The rapid acceleration of change has challenged many of our established decision-making rules. Here are some issues that should encourage you to reconsider some basics of your decision making:
- Analytics and A.I.: Significant issues with Analytics occur when intuition, risk, and low probabilities produce better results. We all know the lottery is a bad bet, but some people do win. Similarly, many billionaires like Gates, Bezos, Jobs, and Must have achieved fame by pursuing high-risk and out-of-the-box alternatives. Many analytical recommendations encourage the “most likely” rather than the best alternatives.
- Social Changes: Women and minorities have not always been treated with dignity as consumers. Similarly, about 18 million or about 70% of the population growth will be over 65 years old between 2015 and 2025.The Hispanic population has grown from 3% to 10% of the population.

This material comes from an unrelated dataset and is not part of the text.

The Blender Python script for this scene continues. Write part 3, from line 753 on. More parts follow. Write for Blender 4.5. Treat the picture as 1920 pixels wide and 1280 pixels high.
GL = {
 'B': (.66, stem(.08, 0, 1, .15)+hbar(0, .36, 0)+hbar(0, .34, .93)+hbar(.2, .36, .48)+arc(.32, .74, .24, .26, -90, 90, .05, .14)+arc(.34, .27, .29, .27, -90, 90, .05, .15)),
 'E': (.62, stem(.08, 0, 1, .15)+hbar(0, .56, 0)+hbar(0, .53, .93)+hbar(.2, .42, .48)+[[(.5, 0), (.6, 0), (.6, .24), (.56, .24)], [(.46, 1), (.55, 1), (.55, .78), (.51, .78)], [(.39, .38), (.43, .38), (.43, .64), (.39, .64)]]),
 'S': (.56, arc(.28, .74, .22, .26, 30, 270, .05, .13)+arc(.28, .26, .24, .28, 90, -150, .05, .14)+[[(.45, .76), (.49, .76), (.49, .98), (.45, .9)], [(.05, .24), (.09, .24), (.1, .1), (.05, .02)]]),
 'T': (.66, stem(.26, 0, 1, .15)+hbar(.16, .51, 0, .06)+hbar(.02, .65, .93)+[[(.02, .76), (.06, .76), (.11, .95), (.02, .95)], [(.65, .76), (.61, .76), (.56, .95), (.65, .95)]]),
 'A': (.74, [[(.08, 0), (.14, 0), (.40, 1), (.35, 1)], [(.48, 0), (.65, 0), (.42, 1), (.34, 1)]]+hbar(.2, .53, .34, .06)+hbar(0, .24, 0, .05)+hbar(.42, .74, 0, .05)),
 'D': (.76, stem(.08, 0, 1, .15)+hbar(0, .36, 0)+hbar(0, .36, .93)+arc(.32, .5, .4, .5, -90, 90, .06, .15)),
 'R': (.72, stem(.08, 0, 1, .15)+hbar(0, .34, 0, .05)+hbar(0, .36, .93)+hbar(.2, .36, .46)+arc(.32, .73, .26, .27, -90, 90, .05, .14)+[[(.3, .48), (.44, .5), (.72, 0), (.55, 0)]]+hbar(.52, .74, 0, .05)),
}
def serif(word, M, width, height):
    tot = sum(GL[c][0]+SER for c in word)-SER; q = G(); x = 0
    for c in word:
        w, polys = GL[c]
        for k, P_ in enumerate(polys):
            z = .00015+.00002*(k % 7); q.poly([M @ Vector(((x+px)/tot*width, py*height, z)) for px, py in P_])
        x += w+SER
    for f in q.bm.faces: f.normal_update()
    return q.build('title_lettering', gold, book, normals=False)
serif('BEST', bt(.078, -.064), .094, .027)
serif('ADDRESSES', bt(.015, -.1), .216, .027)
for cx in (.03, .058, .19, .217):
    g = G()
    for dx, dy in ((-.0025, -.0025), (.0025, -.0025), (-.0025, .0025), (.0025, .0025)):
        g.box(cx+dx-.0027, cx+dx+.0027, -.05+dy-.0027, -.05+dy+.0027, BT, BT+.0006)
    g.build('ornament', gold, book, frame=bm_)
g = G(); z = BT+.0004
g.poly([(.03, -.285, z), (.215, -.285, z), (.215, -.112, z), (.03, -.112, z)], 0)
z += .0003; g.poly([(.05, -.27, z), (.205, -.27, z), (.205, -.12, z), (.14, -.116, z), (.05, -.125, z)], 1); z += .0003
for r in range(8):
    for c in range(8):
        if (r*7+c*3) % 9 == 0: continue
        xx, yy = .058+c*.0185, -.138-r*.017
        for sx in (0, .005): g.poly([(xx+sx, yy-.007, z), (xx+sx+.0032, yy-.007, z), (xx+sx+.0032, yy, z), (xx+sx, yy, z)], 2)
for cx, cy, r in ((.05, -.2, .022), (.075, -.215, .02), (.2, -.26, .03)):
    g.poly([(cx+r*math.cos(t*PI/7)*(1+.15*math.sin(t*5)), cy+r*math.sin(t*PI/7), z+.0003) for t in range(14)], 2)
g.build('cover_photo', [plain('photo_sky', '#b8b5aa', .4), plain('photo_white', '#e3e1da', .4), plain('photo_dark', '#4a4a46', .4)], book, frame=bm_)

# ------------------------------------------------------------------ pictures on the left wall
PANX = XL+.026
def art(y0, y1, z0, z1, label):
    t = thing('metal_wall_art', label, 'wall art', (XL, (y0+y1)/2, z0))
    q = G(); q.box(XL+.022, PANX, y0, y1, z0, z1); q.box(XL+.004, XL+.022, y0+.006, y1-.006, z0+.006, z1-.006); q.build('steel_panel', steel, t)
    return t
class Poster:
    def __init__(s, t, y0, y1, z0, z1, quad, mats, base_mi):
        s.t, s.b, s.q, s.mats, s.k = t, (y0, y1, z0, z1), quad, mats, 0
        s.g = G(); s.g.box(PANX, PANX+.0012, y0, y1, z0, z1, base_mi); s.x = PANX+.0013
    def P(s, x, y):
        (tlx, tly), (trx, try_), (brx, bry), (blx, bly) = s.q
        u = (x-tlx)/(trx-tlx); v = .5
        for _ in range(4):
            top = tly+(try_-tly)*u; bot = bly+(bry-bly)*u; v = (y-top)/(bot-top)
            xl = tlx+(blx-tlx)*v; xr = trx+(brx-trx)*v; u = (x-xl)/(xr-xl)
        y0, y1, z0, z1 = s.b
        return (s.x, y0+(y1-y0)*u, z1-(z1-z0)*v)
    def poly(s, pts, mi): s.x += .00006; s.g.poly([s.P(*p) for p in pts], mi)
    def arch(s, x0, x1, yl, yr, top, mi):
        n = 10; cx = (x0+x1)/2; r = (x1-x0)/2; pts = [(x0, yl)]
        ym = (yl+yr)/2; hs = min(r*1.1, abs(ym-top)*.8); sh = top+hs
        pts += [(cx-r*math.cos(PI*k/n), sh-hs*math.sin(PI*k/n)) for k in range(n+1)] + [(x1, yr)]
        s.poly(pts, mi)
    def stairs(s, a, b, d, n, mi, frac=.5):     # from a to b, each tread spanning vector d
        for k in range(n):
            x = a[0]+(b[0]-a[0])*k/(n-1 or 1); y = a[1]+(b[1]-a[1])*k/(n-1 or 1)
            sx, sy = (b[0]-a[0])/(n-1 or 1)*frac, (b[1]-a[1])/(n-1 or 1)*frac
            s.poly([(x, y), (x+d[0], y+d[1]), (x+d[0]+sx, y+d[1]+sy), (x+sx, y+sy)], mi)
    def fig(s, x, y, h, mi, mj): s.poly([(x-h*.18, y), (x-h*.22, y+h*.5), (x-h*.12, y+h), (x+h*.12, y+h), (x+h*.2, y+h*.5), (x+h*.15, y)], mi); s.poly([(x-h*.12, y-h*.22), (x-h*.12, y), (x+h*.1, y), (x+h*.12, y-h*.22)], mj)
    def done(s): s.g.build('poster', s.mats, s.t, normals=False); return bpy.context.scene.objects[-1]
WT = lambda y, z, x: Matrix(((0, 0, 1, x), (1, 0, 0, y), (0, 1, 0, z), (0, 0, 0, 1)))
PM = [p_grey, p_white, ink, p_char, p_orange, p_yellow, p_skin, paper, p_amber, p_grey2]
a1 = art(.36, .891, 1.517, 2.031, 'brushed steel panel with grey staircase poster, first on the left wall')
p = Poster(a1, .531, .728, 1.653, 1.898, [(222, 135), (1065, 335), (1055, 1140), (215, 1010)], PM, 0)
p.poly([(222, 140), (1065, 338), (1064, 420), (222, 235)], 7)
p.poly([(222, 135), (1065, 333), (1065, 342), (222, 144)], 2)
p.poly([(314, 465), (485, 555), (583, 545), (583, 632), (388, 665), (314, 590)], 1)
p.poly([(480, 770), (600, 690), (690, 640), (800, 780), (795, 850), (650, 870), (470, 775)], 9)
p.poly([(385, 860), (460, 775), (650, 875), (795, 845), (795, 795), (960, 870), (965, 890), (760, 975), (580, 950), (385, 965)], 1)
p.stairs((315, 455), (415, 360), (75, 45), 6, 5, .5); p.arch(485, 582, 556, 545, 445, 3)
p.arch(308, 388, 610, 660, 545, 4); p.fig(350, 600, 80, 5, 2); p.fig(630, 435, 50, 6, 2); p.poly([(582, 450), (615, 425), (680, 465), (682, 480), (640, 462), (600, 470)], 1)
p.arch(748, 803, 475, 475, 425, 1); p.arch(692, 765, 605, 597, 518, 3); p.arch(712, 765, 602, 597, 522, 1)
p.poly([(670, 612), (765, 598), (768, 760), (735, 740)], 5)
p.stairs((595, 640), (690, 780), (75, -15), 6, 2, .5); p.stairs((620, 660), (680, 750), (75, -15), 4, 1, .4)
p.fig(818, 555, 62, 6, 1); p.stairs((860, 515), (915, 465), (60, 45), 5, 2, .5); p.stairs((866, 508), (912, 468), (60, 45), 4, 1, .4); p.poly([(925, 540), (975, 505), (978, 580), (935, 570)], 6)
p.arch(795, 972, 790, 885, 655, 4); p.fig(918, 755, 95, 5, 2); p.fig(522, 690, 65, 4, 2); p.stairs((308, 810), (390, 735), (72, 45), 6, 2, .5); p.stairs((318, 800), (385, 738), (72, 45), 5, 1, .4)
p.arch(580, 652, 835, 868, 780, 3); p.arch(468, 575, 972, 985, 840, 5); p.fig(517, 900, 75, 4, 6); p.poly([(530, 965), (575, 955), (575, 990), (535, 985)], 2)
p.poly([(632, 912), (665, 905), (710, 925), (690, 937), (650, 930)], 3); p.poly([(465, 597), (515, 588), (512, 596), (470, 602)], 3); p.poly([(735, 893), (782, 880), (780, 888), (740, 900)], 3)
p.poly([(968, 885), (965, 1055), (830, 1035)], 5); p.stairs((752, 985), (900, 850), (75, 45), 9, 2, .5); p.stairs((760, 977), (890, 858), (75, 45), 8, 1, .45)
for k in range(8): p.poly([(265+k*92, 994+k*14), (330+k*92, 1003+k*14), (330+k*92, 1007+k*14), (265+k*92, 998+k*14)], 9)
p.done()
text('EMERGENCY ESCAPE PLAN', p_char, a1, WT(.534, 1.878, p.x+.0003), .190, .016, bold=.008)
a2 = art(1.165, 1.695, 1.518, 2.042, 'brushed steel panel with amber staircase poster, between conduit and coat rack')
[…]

- The Internet of Things: The internet and its usage especially among younger people will continue to explode. Nearly every consumer-based market is dominated by businesses that are capitalizing on the internet of things like Amazon and Google. Services like Uber, Air B&B, Amazon, and thousands of other businesses are disrupting their individual markets.
Here are some suggestions to consider to deal with change in our current environment:
Know Your Goal and Set Limits
For me, playing cards is problematic because, if the stakes are low, I play more daringly and end up losing quickly. If the stakes are high, I worry too much about losing and don’t bet.
If my goal is to have fun, I’ve learned that the best strategy is to set a monetary limit so I can enjoy myself without worrying about excessive loss. Different approaches will work for different goals. For example, in craps there are some back bets that are at even odds.
Evaluate The Risk
What and how much is really at stake? If a lottery ticket costs $20 and the two potential outcomes are to lose $20 or win $2 million, is that risk worth it? For some, yes. But not every risk is right for everyone.
What exactly is on the line and how much can you afford to lose? Weigh the pros and cons. For example, buying lottery tickets, gambling, and staying at a cheap hotel are all things that have a low probability of “winning.” However, they are affordable and the rewards are often high.
In contrast, using all of your funds on risky investments, not buying insurance, or driving somewhere without directions are all risks that have the potential for significant loss and marginal benefits.
Understand The Odds and Probability
Do you really, truly, and completely understand all the aspects of the risk? The probability of reward, the amount of the reward, and the value of the reward? Do you know what you’re going up against and what it would take to recover the potential loss?
Consider recommendations to increase probability of success:
Have a backup plan.
Research everything: cost, odds, competition, value, risk, and alternative strategies.
Know your strengths and play to them.
Test and analyze results so you can adjust accordingly.
Adapt and be flexible. Most efforts won’t succeed on the first try, but practice integrating the positive components from each trial with some different approaches.
Consider outliers:
The reality is that outliers create much of the innovation, excitement, and change in our society. Steve Jobs probably said it best: “The people who are crazy enough to think they can change the world are the ones who do.”
In their new book, Noise, Daniel Kahneman, Olivier Simony, and Cass Sunstein point out how Analytics can fail to include key metrics. For example, mood, bias, mental state, etc. can alter judicial decisions. Variables like hunger, how much sleep we got, and personal preferences can all affect decisions.
Understand diversity. Demographics are affected by age, location, socioeconomic status, race, gender, etc. Current events have certainly affected trends relating to racial and female groups. Staying up-to-date on your target consumer and their habits will help inform your decisions. Do you know who your customers are and what demographics they belong to?
The biggest problem with decision-making is bias. Whether we admit it or not, we all have biases. Analysists love to discuss mathematical formulas and measurement in affecting bias; however, most bias (especially in small businesses) is simply human. For example, our most recent experience can have a significant impact on decisions.
Better decision making can accelerate efforts to manage change. In particular if we consider causes and factors affecting decisions, we can better deal with the process. In particular parameters, bias, risk and goals must be included in your processes.